The Future of Food Blogging

Restaurants and bloggers should bring up new initiatives to keep up the health of food bloggers. Restaurants often offer a large portion of dishes to food bloggers when they visit the restaurant. This either results in overeating, or wastage of food.

As an alternative, restaurants can offer small portions or an assortment of dishes (something we can call a “critic’s plate”) to food bloggers. They can have a spoonful of each dish and write about them.

Another effective option is to go to a restaurant as a group and try food together. You can take pictures and at the same time eat smaller portions.

Veteran food bloggers can help new bloggers by talking about the benefits of eating right, having an exercise routine. Even though making a living by eating out sounds exciting, the long term effects are something one must be prepared for.

Food bloggers also have the responsibility to recommend the right restaurants.

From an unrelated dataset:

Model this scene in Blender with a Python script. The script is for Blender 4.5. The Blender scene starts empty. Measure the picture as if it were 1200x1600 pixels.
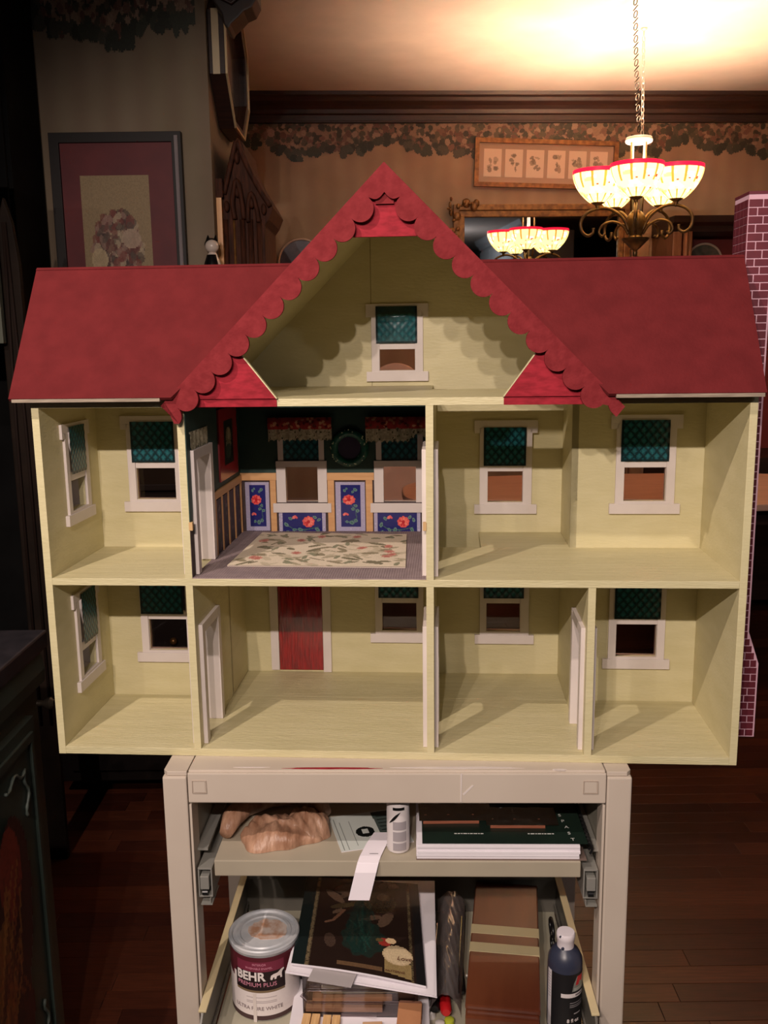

If you’re a food blogger and if you think a restaurant adds more additives, or colors beyond a permissible level, ask your followers to steer clear.

Food and Food blogging is here to stay. Going forward, restaurants will focus on micro and nano influencers to promote their food. So, in the next couple of years, the number of food bloggers is going to increase in number. Those who’re trying to venture into food blogging should think through the challenges and have a strategy to stand out. And, the most important thing is, keep a check on your health. Because our body is the only place for us to live in.